*TASK OBJECTIVE*: Give the number of lines below that contain "wide", with no other output.

*SUPPLIED INFORMATION*:

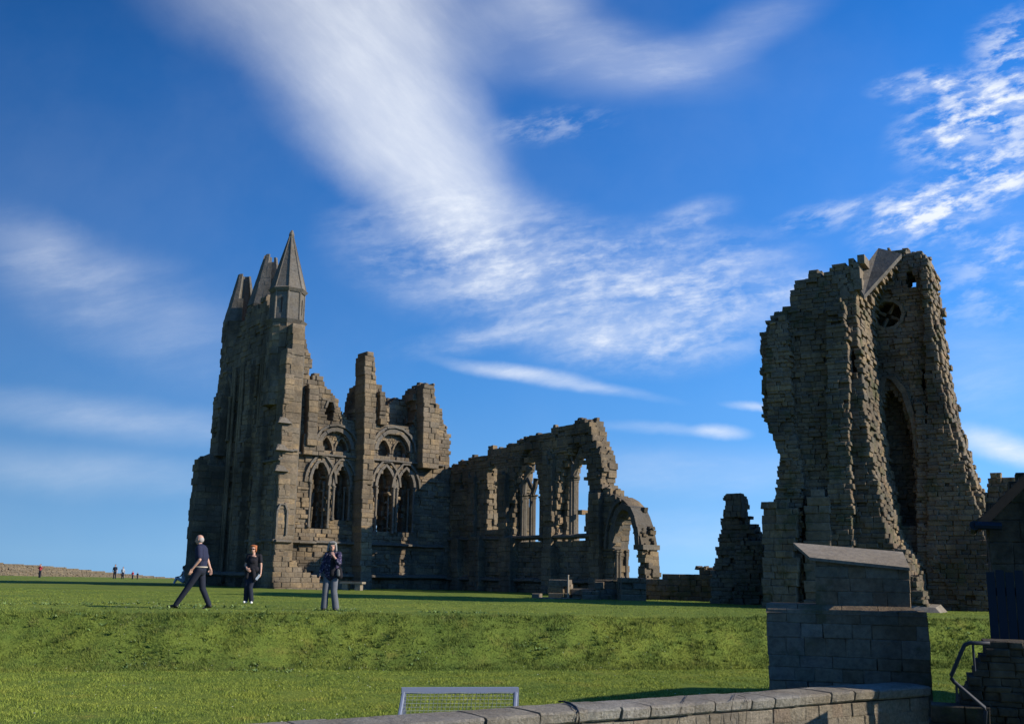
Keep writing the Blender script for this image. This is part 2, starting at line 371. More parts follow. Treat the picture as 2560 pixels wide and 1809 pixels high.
==
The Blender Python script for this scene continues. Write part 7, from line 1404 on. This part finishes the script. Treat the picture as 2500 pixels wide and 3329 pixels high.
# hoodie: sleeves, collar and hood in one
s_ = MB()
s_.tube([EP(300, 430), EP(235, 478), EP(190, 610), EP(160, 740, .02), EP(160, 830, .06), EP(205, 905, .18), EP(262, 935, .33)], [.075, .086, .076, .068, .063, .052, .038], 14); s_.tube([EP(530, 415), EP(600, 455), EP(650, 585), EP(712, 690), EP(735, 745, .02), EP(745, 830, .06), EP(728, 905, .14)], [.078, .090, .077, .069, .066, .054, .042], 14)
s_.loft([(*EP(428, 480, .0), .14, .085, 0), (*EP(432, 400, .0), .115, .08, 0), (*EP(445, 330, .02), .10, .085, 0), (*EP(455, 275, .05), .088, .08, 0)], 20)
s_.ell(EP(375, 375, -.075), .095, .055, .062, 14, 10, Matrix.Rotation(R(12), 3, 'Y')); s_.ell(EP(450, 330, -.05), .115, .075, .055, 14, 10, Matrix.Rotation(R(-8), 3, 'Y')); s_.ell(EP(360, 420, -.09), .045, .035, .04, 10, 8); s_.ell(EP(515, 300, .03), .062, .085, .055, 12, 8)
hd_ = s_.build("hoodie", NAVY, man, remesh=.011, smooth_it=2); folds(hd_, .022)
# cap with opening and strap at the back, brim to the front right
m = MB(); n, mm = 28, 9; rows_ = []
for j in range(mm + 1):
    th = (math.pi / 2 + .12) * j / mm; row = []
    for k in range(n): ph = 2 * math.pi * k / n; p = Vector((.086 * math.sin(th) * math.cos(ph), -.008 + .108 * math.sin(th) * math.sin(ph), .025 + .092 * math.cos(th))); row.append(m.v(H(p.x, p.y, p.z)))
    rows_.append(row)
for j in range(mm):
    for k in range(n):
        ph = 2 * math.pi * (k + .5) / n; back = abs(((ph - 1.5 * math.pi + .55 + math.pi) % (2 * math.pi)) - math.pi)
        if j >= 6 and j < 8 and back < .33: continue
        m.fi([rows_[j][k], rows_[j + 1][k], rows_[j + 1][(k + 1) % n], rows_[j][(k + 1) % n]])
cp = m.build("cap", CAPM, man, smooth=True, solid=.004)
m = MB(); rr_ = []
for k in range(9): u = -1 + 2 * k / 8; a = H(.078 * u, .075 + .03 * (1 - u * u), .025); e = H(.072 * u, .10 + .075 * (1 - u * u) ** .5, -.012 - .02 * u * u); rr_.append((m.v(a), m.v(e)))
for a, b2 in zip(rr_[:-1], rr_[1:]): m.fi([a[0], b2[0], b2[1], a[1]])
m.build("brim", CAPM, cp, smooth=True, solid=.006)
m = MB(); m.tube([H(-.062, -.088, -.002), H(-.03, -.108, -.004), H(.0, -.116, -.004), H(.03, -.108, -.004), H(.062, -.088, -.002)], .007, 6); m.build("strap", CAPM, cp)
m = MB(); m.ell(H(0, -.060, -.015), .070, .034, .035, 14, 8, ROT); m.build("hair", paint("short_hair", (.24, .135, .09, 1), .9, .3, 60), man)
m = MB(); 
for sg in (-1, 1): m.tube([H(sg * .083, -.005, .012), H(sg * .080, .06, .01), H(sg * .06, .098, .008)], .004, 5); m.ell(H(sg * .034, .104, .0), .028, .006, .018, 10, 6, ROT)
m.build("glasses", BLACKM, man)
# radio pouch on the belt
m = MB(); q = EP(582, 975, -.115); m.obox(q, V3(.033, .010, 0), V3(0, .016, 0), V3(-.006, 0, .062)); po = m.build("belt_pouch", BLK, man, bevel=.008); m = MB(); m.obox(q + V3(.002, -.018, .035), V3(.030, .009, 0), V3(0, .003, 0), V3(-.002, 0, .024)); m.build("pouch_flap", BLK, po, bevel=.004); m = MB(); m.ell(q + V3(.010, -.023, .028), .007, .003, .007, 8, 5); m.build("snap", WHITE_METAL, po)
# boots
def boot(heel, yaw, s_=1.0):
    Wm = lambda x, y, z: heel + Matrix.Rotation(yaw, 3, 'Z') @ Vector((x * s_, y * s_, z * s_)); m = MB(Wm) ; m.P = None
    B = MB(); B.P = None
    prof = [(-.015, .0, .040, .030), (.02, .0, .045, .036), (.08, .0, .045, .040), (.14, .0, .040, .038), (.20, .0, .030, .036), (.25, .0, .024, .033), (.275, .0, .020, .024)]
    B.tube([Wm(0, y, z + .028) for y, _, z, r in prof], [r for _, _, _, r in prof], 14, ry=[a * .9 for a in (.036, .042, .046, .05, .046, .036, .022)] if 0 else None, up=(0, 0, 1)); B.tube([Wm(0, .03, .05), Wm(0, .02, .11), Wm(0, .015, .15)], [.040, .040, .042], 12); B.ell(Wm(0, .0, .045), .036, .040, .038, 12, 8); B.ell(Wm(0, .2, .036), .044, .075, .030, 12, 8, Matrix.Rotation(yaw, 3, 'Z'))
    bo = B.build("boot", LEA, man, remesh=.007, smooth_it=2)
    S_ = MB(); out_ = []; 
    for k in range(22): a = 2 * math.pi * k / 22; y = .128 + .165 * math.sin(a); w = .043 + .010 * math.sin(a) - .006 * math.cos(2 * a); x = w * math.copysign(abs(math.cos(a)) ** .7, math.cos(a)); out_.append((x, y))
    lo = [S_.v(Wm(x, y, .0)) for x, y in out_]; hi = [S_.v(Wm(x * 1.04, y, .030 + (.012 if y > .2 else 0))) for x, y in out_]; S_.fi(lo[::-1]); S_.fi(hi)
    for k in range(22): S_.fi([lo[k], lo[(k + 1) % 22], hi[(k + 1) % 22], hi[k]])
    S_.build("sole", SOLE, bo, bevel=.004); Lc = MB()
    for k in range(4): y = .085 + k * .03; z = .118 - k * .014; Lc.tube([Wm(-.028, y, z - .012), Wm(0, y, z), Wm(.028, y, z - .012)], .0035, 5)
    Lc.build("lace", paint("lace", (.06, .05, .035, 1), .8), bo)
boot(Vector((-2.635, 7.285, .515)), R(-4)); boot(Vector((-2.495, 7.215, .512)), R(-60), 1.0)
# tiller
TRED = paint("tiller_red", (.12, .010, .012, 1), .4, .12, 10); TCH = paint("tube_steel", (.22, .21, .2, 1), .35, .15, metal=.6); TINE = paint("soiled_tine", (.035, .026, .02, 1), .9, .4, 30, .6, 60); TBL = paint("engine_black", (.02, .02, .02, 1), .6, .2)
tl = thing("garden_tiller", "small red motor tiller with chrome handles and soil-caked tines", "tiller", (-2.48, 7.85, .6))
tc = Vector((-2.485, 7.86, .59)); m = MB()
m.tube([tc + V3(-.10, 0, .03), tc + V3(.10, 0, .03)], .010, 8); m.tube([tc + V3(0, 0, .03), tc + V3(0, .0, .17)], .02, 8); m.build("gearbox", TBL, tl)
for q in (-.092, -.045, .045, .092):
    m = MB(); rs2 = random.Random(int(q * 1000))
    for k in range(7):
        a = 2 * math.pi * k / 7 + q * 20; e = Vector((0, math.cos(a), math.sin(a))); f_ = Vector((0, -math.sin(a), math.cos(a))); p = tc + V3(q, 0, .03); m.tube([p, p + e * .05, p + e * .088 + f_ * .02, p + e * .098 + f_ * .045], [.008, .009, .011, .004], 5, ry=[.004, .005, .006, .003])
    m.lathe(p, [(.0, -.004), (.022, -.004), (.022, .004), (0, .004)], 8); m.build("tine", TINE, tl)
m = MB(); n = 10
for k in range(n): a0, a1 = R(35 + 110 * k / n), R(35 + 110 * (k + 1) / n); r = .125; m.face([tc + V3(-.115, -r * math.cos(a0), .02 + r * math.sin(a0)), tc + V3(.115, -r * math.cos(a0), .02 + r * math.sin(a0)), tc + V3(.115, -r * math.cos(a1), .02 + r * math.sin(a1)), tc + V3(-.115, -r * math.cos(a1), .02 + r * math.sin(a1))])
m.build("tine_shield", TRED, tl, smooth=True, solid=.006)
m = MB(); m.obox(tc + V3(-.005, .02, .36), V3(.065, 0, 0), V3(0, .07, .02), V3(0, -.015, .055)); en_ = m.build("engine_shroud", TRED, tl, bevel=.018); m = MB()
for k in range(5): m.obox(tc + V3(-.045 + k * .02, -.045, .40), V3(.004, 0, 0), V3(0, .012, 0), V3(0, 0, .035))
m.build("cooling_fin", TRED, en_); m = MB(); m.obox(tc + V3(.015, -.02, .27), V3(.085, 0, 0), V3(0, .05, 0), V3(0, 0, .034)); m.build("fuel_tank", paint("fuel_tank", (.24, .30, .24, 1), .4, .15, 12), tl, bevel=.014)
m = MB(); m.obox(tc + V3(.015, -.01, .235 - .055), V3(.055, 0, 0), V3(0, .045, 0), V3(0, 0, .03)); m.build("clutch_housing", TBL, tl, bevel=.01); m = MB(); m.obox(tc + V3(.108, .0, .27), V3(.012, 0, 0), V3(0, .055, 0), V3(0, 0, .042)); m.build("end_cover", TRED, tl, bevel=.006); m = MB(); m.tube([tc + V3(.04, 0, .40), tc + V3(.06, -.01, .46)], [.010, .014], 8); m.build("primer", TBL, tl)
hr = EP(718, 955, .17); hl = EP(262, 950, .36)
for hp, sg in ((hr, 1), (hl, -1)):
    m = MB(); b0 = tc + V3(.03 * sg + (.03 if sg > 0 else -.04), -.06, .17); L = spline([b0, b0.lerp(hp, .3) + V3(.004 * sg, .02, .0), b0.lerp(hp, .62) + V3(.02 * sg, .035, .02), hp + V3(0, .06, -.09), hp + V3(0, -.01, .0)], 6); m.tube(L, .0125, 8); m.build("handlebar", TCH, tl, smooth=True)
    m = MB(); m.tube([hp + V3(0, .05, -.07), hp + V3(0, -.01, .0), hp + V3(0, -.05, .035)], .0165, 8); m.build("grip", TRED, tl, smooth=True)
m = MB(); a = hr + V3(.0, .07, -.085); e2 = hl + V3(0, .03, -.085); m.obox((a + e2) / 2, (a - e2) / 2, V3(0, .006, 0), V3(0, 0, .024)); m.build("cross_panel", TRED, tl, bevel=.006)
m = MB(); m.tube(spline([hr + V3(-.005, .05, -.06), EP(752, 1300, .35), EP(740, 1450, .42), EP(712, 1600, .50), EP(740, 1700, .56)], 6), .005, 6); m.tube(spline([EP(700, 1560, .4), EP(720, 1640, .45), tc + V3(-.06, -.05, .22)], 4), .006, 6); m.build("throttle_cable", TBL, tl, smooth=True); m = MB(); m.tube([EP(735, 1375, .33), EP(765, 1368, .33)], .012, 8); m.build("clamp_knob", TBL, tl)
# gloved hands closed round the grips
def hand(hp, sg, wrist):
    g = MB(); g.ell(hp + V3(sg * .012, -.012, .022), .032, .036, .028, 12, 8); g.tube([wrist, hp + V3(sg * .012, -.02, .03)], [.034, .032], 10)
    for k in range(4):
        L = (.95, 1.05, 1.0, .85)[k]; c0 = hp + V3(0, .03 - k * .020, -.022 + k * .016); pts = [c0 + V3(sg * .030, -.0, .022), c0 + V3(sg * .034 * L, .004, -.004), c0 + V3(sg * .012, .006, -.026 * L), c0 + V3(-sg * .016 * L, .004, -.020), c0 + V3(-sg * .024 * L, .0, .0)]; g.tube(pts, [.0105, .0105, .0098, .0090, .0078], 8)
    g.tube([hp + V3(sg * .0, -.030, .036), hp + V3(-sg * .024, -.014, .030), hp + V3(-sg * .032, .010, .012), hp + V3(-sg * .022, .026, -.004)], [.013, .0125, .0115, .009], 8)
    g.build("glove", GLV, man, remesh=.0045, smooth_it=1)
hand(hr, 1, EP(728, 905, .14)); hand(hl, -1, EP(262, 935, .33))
...
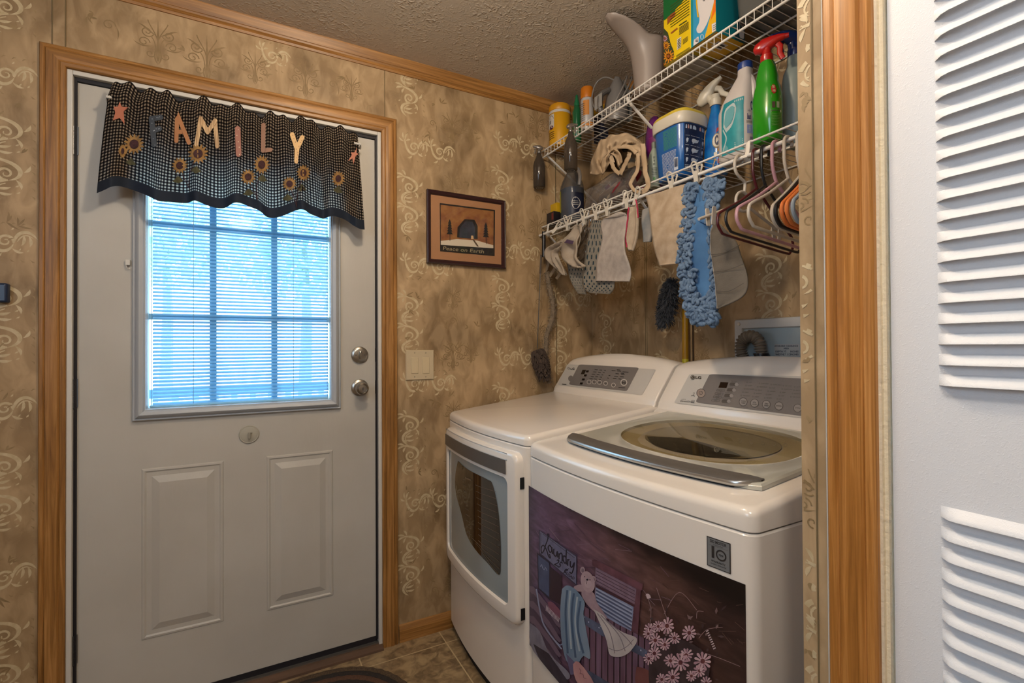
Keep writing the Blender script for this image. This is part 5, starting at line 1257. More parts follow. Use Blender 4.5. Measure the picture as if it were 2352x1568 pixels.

*THE COMPLETED TASK*: 2